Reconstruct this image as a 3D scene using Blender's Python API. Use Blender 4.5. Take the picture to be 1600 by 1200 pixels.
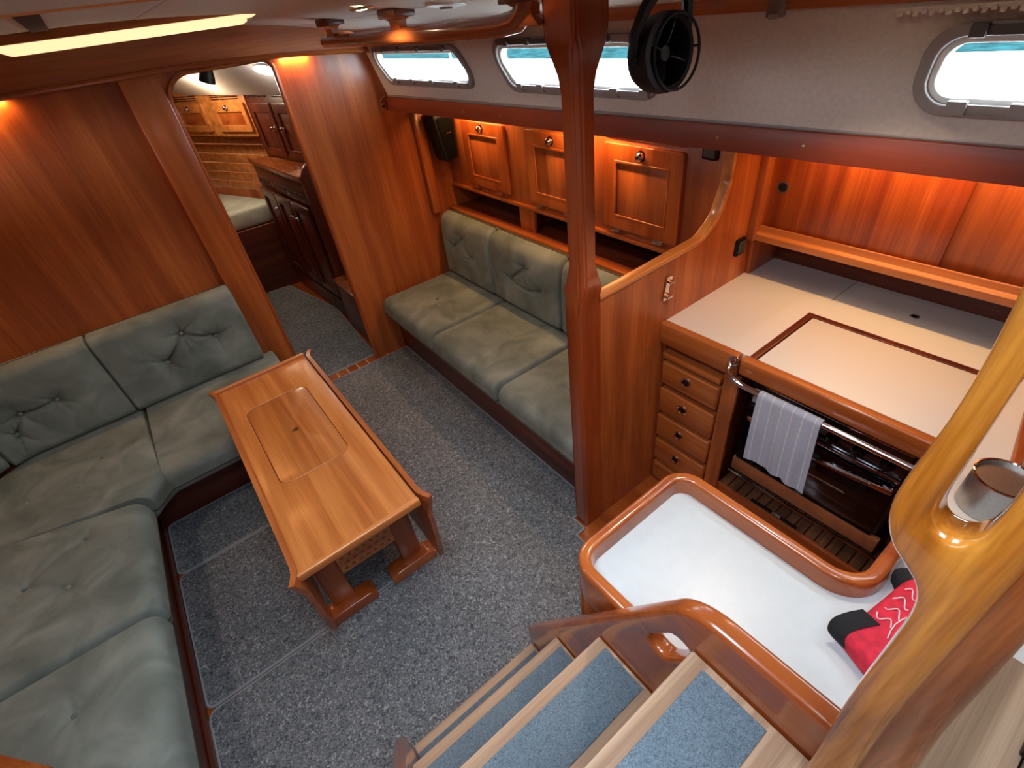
import bpy, bmesh, math, random
import numpy as np
from mathutils import Vector, Matrix
random.seed(7); RNG = np.random.RandomState(5)
for o in list(bpy.data.objects): bpy.data.objects.remove(o)
sc = bpy.context.scene
COL = sc.collection

# ------------------------------------------------------------------ camera
yaw, pitch, roll, FPX = math.radians(32.258), math.radians(-38.586), math.radians(8.494), 758.4
ca, sa, cb, sb, cc, s_c = math.cos(yaw), math.sin(yaw), math.cos(pitch), math.sin(pitch), math.cos(roll), math.sin(roll)
fw = Vector((sa*cb, ca*cb, sb)); rt = Vector((ca, -sa, 0)); dn = -rt.cross(fw)
r2 = cc*rt + s_c*dn; d2 = -s_c*rt + cc*dn
cam = bpy.data.cameras.new('camera'); camo = bpy.data.objects.new('camera', cam); COL.objects.link(camo)
cam.sensor_width = 36; cam.lens = FPX/1600*36; cam.clip_start = 0.01
mw = Matrix.Identity(4)
for i in range(3):
    mw[i][0] = r2[i]; mw[i][1] = -d2[i]; mw[i][2] = -fw[i]; mw[i][3] = (0, 0, 1.95)[i]
camo.matrix_world = mw
sc.camera = camo

# ------------------------------------------------------------------ world, exposure
W = bpy.data.worlds.new('world'); sc.world = W; W.use_nodes = True
bg = W.node_tree.nodes['Background']; bg.inputs[0].default_value = (0.77, 0.885, 1.0, 1); bg.inputs[1].default_value = 16.5
sc.view_settings.view_transform = 'Standard'; sc.view_settings.look = 'None'
sc.view_settings.exposure = 0.34; sc.view_settings.gamma = 1.0; sc.view_settings.use_curve_mapping = False
sc.cycles.max_bounces = 8; sc.cycles.caustics_reflective = False; sc.cycles.caustics_refractive = False
WARM = (1.0, 0.62, 0.30)
def area(name, loc, size, rot, power=0, color=(1, 1, 1), portal=False, spread=180):
    l = bpy.data.lights.new(name, 'AREA'); l.shape = 'RECTANGLE'; l.size, l.size_y = size
    l.energy = power; l.color = color; l.spread = math.radians(spread)
    if portal: l.cycles.is_portal = True
    o = bpy.data.objects.new(name, l); COL.objects.link(o); o.location = loc; o.rotation_euler = rot
    return o
# daylight enters through the deck hatch, the companionway and the cabin-side windows (portals only guide the sky sampling)
area('hatch_portal', (0, 0.49, 2.1), (0.56, 0.50), (0, 0, 0), portal=True)
area('companionway_portal', (0.05, -0.20, 2.1), (0.44, 0.40), (0, 0, 0), portal=True)
area('window_portal', (1.42, 1.35, 1.74), (0.3, 3.4), (0, math.radians(90), 0), portal=True)
area('window_portal', (-1.46, 1.6, 1.74), (0.3, 3.0), (0, math.radians(-90), 0), portal=True)

# ------------------------------------------------------------------ materials
def lin(c):
    return tuple(((v/255)/12.92 if v/255 <= .04045 else ((v/255+.055)/1.055)**2.4) for v in c) + (1,)
def newmat(name):
    m = bpy.data.materials.new(name); m.use_nodes = True
    return m, m.node_tree.nodes, m.node_tree.links, m.node_tree.nodes['Principled BSDF']
def plain(name, col, rough=.5, metal=0, coat=0, noise=0, nscale=40, bump=0, spec=.5):
    m, N, L, B = newmat(name)
    B.inputs['Base Color'].default_value = lin(col); B.inputs['Roughness'].default_value = rough
    B.inputs['Metallic'].default_value = metal; B.inputs['Coat Weight'].default_value = coat
    B.inputs['Specular IOR Level'].default_value = spec
    tc = N.new('ShaderNodeTexCoord'); nz = N.new('ShaderNodeTexNoise'); nz.inputs['Scale'].default_value = nscale; nz.inputs['Detail'].default_value = 4
    L.new(tc.outputs['Object'], nz.inputs['Vector'])
    if noise:
        r = N.new('ShaderNodeValToRGB'); L.new(nz.outputs[0], r.inputs[0])
        r.color_ramp.elements[0].position = .3; r.color_ramp.elements[1].position = .7
        r.color_ramp.elements[0].color = lin([max(0, v*(1-noise)) for v in col]); r.color_ramp.elements[1].color = lin([min(255, v*(1+noise)) for v in col])
        L.new(r.outputs[0], B.inputs['Base Color'])
    if bump:
        b = N.new('ShaderNodeBump'); b.inputs['Strength'].default_value = bump; b.inputs['Distance'].default_value = .002
        L.new(nz.outputs[0], b.inputs['Height']); L.new(b.outputs[0], B.inputs['Normal'])
    return m
def wood(name, dark, mid, light, axis='Z', rough=.32, coat=.25, cross=14, streak=.35, along=.9, tilt=None):
    m, N, L, B = newmat(name)
    tc = N.new('ShaderNodeTexCoord'); oi = N.new('ShaderNodeObjectInfo')
    add = N.new('ShaderNodeVectorMath'); add.operation = 'MULTIPLY_ADD'
    L.new(oi.outputs['Random'], add.inputs[0]); add.inputs[1].default_value = (7.3, 5.1, 3.7); L.new(tc.outputs['Object'], add.inputs[2])
    def stretched(s_al, s_cr):
        mp = N.new('ShaderNodeMapping'); v = [s_cr]*3; v['XYZ'.index(axis)] = s_al
        mp.inputs['Scale'].default_value = v
        if tilt: mp.inputs['Rotation'].default_value = tilt
        L.new(add.outputs[0], mp.inputs['Vector']); return mp.outputs[0]
    n1 = N.new('ShaderNodeTexNoise'); n1.inputs['Scale'].default_value = 1; n1.inputs['Detail'].default_value = 3; n1.inputs['Distortion'].default_value = .4
    L.new(stretched(along, cross), n1.inputs['Vector'])
    n2 = N.new('ShaderNodeTexNoise'); n2.inputs['Scale'].default_value = 1; n2.inputs['Detail'].default_value = 5
    L.new(stretched(along*5, cross*12), n2.inputs['Vector'])
    n3 = N.new('ShaderNodeTexNoise'); n3.inputs['Scale'].default_value = 1.3; n3.inputs['Detail'].default_value = 2
    L.new(add.outputs[0], n3.inputs['Vector'])
    r = N.new('ShaderNodeValToRGB'); L.new(n1.outputs[0], r.inputs[0])
    e = r.color_ramp.elements; e[0].position = .32; e[0].color = lin(dark); e[1].position = .68; e[1].color = lin(light)
    k = e.new(.5); k.color = lin(mid)
    mx = N.new('ShaderNodeMix'); mx.data_type = 'RGBA'; mx.blend_type = 'MULTIPLY'; mx.inputs[0].default_value = streak
    r2_ = N.new('ShaderNodeValToRGB'); L.new(n2.outputs[0], r2_.inputs[0]); r2_.color_ramp.elements[0].position = .35; r2_.color_ramp.elements[1].position = .6
    r2_.color_ramp.elements[0].color = (.45, .36, .3, 1); r2_.color_ramp.elements[1].color = (1, 1, 1, 1)
    L.new(r.outputs[0], mx.inputs[6]); L.new(r2_.outputs[0], mx.inputs[7])
    mx2 = N.new('ShaderNodeMix'); mx2.data_type = 'RGBA'; mx2.blend_type = 'MULTIPLY'; mx2.inputs[0].default_value = .5
    r3 = N.new('ShaderNodeValToRGB'); L.new(n3.outputs[0], r3.inputs[0]); r3.color_ramp.elements[0].position = .3; r3.color_ramp.elements[1].position = .65
    r3.color_ramp.elements[0].color = (.72, .66, .62, 1); r3.color_ramp.elements[1].color = (1, 1, 1, 1)
    L.new(mx.outputs[2], mx2.inputs[6]); L.new(r3.outputs[0], mx2.inputs[7])
    L.new(mx2.outputs[2], B.inputs['Base Color'])
    B.inputs['Roughness'].default_value = rough; B.inputs['Coat Weight'].default_value = coat; B.inputs['Coat Roughness'].default_value = .15
    b = N.new('ShaderNodeBump'); b.inputs['Strength'].default_value = .08; b.inputs['Distance'].default_value = .001
    L.new(n2.outputs[0], b.inputs['Height']); L.new(b.outputs[0], B.inputs['Normal'])
    return m
MD, MM, ML = (148, 74, 34), (174, 92, 42), (198, 114, 54)
M = {}
for ax in 'XYZ':
    M['mah'+ax] = wood('mahogany_'+ax, MD, MM, ML, ax, rough=.36, coat=.2, cross=11)
    M['gloss'+ax] = wood('varnished_mahogany_'+ax, (146, 70, 29), (168, 87, 38), (190, 107, 49), ax, rough=.22, coat=.7, cross=9, streak=.22)
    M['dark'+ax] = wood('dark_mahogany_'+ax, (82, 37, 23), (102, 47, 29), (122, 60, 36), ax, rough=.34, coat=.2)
    M['teak'+ax] = wood('golden_mahogany_'+ax, (182, 106, 50), (206, 130, 66), (222, 150, 82), ax, rough=.3, coat=.35, cross=22, streak=.25)
M['golden'] = wood('thick_golden_varnish', (136, 72, 18), (176, 106, 32), (204, 136, 52), 'Z', rough=.15, coat=1, cross=26, along=3, streak=.4)
M['golden_shaded'] = wood('shaded_golden_varnish', (104, 46, 18), (132, 66, 26), (156, 86, 36), 'Z', rough=.15, coat=1, cross=26, along=3, streak=.4)  # darker copy of the golden varnish, for the face turned from the light
M['drawer'] = wood('orange_mahogany_front', (160, 84, 36), (182, 102, 46), (200, 120, 58), 'Y', rough=.28, coat=.4, cross=20, streak=.25)
M['bare'] = wood('bare_teak_nosing', (150, 118, 92), (178, 146, 118), (200, 170, 142), 'X', rough=.7, coat=0, cross=40)
M['weather'] = wood('weathered_teak', (120, 98, 76), (150, 126, 102), (172, 150, 126), 'X', rough=.75, coat=0, cross=30)
M['niche'] = wood('brown_teak_slat', (84, 52, 32), (104, 66, 42), (124, 82, 54), 'X', rough=.5, coat=0, cross=40)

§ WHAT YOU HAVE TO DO
Write out the lines from the start of the material to the line with "COL = sc.collection", inclusive and exactly. Skip the pictures.

§ WRITTEN REPLY
Reconstruct this image as a 3D scene using Blender's Python API. Use Blender 4.5. Take the picture to be 1600 by 1200 pixels.
import bpy, bmesh, math, random
import numpy as np
from mathutils import Vector, Matrix
random.seed(7); RNG = np.random.RandomState(5)
for o in list(bpy.data.objects): bpy.data.objects.remove(o)
sc = bpy.context.scene
COL = sc.collection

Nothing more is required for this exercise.